(Exercise): The lines below are to be quoted exactly, from the first through the one that contains "scene.camera = cam".

(Records for this task):

-=-=-=-=-

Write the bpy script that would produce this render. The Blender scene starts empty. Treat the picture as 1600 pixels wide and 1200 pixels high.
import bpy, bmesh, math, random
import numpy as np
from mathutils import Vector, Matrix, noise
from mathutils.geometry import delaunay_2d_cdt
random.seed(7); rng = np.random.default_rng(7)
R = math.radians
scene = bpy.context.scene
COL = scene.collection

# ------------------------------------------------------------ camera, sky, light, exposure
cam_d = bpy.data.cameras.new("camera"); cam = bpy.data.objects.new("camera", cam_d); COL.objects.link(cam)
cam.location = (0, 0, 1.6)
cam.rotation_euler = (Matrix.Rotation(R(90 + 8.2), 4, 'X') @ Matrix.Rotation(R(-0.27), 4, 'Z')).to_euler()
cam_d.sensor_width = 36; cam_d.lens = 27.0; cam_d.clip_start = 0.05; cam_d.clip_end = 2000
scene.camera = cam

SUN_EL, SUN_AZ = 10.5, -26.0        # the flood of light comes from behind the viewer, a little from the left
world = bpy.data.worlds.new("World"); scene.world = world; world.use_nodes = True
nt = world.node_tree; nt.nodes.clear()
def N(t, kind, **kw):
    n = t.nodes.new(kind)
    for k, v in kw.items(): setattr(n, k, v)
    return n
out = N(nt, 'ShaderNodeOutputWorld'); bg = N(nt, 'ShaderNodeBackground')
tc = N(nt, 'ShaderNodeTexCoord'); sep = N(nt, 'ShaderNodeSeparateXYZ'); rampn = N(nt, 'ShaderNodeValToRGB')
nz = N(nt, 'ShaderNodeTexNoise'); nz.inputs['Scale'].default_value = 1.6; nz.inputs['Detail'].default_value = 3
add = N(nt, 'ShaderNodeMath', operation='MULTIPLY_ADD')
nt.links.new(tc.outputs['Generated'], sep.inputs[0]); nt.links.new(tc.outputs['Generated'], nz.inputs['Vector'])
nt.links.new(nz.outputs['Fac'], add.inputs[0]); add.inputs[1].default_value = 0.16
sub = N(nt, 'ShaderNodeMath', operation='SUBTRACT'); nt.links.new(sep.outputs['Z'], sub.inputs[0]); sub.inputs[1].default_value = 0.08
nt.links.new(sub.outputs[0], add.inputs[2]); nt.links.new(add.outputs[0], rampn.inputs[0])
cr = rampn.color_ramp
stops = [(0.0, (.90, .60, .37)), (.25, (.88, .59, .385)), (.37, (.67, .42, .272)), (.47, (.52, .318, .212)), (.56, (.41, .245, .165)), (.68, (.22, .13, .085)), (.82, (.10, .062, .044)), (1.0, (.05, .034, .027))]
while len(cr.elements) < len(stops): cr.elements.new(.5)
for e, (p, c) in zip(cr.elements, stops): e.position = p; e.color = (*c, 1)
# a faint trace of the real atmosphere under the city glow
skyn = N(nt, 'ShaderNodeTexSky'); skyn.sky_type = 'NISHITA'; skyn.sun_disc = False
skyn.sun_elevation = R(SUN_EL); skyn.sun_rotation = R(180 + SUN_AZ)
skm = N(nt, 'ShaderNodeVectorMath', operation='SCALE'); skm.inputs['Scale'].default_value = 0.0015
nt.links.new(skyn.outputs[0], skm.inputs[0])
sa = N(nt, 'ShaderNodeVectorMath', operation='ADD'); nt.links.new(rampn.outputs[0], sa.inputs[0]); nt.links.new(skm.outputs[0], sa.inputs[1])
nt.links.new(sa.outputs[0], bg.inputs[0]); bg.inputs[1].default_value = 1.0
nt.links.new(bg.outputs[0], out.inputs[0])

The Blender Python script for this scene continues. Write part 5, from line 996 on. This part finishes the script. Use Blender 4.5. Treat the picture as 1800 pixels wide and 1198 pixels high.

-=-=-=-=-

(The response):
Write the bpy script that would produce this render. The Blender scene starts empty. Treat the picture as 1600 pixels wide and 1200 pixels high.
import bpy, bmesh, math, random
import numpy as np
from mathutils import Vector, Matrix, noise
from mathutils.geometry import delaunay_2d_cdt
random.seed(7); rng = np.random.default_rng(7)
R = math.radians
scene = bpy.context.scene
COL = scene.collection

# ------------------------------------------------------------ camera, sky, light, exposure
cam_d = bpy.data.cameras.new("camera"); cam = bpy.data.objects.new("camera", cam_d); COL.objects.link(cam)
cam.location = (0, 0, 1.6)
cam.rotation_euler = (Matrix.Rotation(R(90 + 8.2), 4, 'X') @ Matrix.Rotation(R(-0.27), 4, 'Z')).to_euler()
cam_d.sensor_width = 36; cam_d.lens = 27.0; cam_d.clip_start = 0.05; cam_d.clip_end = 2000
scene.camera = cam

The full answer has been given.